= Exercise prompt =
Please print the full listing exactly.

= Data shown =

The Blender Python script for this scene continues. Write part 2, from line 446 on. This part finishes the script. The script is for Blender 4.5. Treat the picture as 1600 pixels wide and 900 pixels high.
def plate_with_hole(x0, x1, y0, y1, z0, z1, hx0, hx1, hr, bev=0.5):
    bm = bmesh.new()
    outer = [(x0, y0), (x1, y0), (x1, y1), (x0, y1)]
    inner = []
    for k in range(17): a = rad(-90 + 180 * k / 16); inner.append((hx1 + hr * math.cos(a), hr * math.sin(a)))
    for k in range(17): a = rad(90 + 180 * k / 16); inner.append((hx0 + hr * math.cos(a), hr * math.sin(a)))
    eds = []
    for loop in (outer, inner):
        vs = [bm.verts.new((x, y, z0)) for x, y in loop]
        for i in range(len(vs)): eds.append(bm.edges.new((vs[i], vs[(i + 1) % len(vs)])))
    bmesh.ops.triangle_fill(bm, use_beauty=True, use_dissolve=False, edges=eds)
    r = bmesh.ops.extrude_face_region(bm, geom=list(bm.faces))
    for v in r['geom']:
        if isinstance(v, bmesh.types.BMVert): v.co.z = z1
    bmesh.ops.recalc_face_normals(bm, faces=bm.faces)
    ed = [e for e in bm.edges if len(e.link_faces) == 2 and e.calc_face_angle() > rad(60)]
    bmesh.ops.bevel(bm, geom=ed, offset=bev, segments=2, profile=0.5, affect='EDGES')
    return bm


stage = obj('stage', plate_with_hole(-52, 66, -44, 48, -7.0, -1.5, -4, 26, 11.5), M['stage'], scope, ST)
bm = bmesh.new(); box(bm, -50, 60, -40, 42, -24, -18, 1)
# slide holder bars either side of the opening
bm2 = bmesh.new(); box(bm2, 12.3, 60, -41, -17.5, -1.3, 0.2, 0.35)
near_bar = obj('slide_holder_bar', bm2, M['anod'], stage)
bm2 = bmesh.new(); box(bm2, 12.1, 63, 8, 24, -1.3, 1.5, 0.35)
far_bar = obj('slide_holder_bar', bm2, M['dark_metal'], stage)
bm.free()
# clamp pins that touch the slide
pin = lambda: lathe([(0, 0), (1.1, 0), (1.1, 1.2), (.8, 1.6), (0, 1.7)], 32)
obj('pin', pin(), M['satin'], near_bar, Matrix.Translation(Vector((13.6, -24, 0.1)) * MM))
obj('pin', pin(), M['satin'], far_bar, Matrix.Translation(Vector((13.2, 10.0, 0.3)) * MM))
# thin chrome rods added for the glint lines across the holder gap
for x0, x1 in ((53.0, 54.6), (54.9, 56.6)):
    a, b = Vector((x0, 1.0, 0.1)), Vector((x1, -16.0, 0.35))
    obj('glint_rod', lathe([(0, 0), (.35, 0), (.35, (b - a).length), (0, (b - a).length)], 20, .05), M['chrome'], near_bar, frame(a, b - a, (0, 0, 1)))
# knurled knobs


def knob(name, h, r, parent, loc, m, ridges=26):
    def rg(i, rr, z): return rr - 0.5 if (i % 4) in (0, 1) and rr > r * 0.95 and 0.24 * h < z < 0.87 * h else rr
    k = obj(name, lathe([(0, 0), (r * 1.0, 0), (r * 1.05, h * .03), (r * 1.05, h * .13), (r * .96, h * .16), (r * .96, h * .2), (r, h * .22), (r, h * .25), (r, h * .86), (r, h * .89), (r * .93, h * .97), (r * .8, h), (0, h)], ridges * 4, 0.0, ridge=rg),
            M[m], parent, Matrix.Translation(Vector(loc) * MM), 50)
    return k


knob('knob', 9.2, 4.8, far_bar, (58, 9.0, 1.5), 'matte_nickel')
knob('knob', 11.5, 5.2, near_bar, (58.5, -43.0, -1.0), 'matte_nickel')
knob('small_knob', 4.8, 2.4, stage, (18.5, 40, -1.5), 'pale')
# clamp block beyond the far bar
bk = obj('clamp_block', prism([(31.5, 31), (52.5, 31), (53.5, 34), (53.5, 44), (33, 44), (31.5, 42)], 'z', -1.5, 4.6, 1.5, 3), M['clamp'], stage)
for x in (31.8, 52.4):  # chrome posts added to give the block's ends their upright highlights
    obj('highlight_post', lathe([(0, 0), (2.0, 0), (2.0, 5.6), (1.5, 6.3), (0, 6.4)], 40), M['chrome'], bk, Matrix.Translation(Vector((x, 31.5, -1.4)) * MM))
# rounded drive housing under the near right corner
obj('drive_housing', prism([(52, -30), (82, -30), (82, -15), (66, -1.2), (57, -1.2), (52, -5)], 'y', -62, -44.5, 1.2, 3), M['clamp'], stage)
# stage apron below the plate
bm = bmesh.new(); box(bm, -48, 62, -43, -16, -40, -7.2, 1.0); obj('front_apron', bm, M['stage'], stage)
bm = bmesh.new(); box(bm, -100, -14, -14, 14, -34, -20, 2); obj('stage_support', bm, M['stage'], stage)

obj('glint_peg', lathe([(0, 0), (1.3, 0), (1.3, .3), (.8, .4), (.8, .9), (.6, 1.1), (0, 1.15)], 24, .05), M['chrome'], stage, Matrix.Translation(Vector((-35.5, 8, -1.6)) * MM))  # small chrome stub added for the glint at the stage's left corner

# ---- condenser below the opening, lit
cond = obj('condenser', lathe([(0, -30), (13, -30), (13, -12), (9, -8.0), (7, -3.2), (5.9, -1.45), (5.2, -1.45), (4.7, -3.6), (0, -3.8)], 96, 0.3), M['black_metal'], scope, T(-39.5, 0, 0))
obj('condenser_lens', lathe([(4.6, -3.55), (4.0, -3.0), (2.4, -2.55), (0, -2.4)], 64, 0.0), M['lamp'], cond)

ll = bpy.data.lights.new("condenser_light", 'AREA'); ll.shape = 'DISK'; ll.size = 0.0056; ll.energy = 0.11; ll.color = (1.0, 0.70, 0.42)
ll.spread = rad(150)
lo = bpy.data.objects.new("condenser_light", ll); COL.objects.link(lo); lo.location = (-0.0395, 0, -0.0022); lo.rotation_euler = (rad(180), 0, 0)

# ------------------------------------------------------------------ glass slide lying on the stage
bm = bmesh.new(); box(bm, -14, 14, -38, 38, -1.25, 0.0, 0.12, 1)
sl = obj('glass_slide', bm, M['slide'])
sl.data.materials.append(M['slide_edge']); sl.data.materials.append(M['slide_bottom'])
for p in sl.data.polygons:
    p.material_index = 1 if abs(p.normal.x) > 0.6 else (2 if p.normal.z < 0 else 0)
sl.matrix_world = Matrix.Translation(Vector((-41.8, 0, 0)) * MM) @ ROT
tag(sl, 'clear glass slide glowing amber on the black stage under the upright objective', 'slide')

= Correct response =
The Blender Python script for this scene continues. Write part 2, from line 446 on. This part finishes the script. The script is for Blender 4.5. Treat the picture as 1600 pixels wide and 900 pixels high.
def plate_with_hole(x0, x1, y0, y1, z0, z1, hx0, hx1, hr, bev=0.5):
    bm = bmesh.new()
    outer = [(x0, y0), (x1, y0), (x1, y1), (x0, y1)]
    inner = []
    for k in range(17): a = rad(-90 + 180 * k / 16); inner.append((hx1 + hr * math.cos(a), hr * math.sin(a)))
    for k in range(17): a = rad(90 + 180 * k / 16); inner.append((hx0 + hr * math.cos(a), hr * math.sin(a)))
    eds = []
    for loop in (outer, inner):
        vs = [bm.verts.new((x, y, z0)) for x, y in loop]
        for i in range(len(vs)): eds.append(bm.edges.new((vs[i], vs[(i + 1) % len(vs)])))
    bmesh.ops.triangle_fill(bm, use_beauty=True, use_dissolve=False, edges=eds)
    r = bmesh.ops.extrude_face_region(bm, geom=list(bm.faces))
    for v in r['geom']:
        if isinstance(v, bmesh.types.BMVert): v.co.z = z1
    bmesh.ops.recalc_face_normals(bm, faces=bm.faces)
    ed = [e for e in bm.edges if len(e.link_faces) == 2 and e.calc_face_angle() > rad(60)]
    bmesh.ops.bevel(bm, geom=ed, offset=bev, segments=2, profile=0.5, affect='EDGES')
    return bm


stage = obj('stage', plate_with_hole(-52, 66, -44, 48, -7.0, -1.5, -4, 26, 11.5), M['stage'], scope, ST)
bm = bmesh.new(); box(bm, -50, 60, -40, 42, -24, -18, 1)
# slide holder bars either side of the opening
bm2 = bmesh.new(); box(bm2, 12.3, 60, -41, -17.5, -1.3, 0.2, 0.35)
near_bar = obj('slide_holder_bar', bm2, M['anod'], stage)
bm2 = bmesh.new(); box(bm2, 12.1, 63, 8, 24, -1.3, 1.5, 0.35)
far_bar = obj('slide_holder_bar', bm2, M['dark_metal'], stage)
bm.free()
# clamp pins that touch the slide
pin = lambda: lathe([(0, 0), (1.1, 0), (1.1, 1.2), (.8, 1.6), (0, 1.7)], 32)
obj('pin', pin(), M['satin'], near_bar, Matrix.Translation(Vector((13.6, -24, 0.1)) * MM))
obj('pin', pin(), M['satin'], far_bar, Matrix.Translation(Vector((13.2, 10.0, 0.3)) * MM))
# thin chrome rods added for the glint lines across the holder gap
for x0, x1 in ((53.0, 54.6), (54.9, 56.6)):
    a, b = Vector((x0, 1.0, 0.1)), Vector((x1, -16.0, 0.35))
    obj('glint_rod', lathe([(0, 0), (.35, 0), (.35, (b - a).length), (0, (b - a).length)], 20, .05), M['chrome'], near_bar, frame(a, b - a, (0, 0, 1)))
# knurled knobs


def knob(name, h, r, parent, loc, m, ridges=26):
    def rg(i, rr, z): return rr - 0.5 if (i % 4) in (0, 1) and rr > r * 0.95 and 0.24 * h < z < 0.87 * h else rr
    k = obj(name, lathe([(0, 0), (r * 1.0, 0), (r * 1.05, h * .03), (r * 1.05, h * .13), (r * .96, h * .16), (r * .96, h * .2), (r, h * .22), (r, h * .25), (r, h * .86), (r, h * .89), (r * .93, h * .97), (r * .8, h), (0, h)], ridges * 4, 0.0, ridge=rg),
            M[m], parent, Matrix.Translation(Vector(loc) * MM), 50)
    return k


knob('knob', 9.2, 4.8, far_bar, (58, 9.0, 1.5), 'matte_nickel')
knob('knob', 11.5, 5.2, near_bar, (58.5, -43.0, -1.0), 'matte_nickel')
knob('small_knob', 4.8, 2.4, stage, (18.5, 40, -1.5), 'pale')
# clamp block beyond the far bar
bk = obj('clamp_block', prism([(31.5, 31), (52.5, 31), (53.5, 34), (53.5, 44), (33, 44), (31.5, 42)], 'z', -1.5, 4.6, 1.5, 3), M['clamp'], stage)
for x in (31.8, 52.4):  # chrome posts added to give the block's ends their upright highlights
    obj('highlight_post', lathe([(0, 0), (2.0, 0), (2.0, 5.6), (1.5, 6.3), (0, 6.4)], 40), M['chrome'], bk, Matrix.Translation(Vector((x, 31.5, -1.4)) * MM))
# rounded drive housing under the near right corner
obj('drive_housing', prism([(52, -30), (82, -30), (82, -15), (66, -1.2), (57, -1.2), (52, -5)], 'y', -62, -44.5, 1.2, 3), M['clamp'], stage)
# stage apron below the plate
bm = bmesh.new(); box(bm, -48, 62, -43, -16, -40, -7.2, 1.0); obj('front_apron', bm, M['stage'], stage)
bm = bmesh.new(); box(bm, -100, -14, -14, 14, -34, -20, 2); obj('stage_support', bm, M['stage'], stage)

obj('glint_peg', lathe([(0, 0), (1.3, 0), (1.3, .3), (.8, .4), (.8, .9), (.6, 1.1), (0, 1.15)], 24, .05), M['chrome'], stage, Matrix.Translation(Vector((-35.5, 8, -1.6)) * MM))  # small chrome stub added for the glint at the stage's left corner

# ---- condenser below the opening, lit
cond = obj('condenser', lathe([(0, -30), (13, -30), (13, -12), (9, -8.0), (7, -3.2), (5.9, -1.45), (5.2, -1.45), (4.7, -3.6), (0, -3.8)], 96, 0.3), M['black_metal'], scope, T(-39.5, 0, 0))
obj('condenser_lens', lathe([(4.6, -3.55), (4.0, -3.0), (2.4, -2.55), (0, -2.4)], 64, 0.0), M['lamp'], cond)

ll = bpy.data.lights.new("condenser_light", 'AREA'); ll.shape = 'DISK'; ll.size = 0.0056; ll.energy = 0.11; ll.color = (1.0, 0.70, 0.42)
ll.spread = rad(150)
lo = bpy.data.objects.new("condenser_light", ll); COL.objects.link(lo); lo.location = (-0.0395, 0, -0.0022); lo.rotation_euler = (rad(180), 0, 0)

# ------------------------------------------------------------------ glass slide lying on the stage
bm = bmesh.new(); box(bm, -14, 14, -38, 38, -1.25, 0.0, 0.12, 1)
sl = obj('glass_slide', bm, M['slide'])
sl.data.materials.append(M['slide_edge']); sl.data.materials.append(M['slide_bottom'])
for p in sl.data.polygons:
    p.material_index = 1 if abs(p.normal.x) > 0.6 else (2 if p.normal.z < 0 else 0)
sl.matrix_world = Matrix.Translation(Vector((-41.8, 0, 0)) * MM) @ ROT
tag(sl, 'clear glass slide glowing amber on the black stage under the upright objective', 'slide')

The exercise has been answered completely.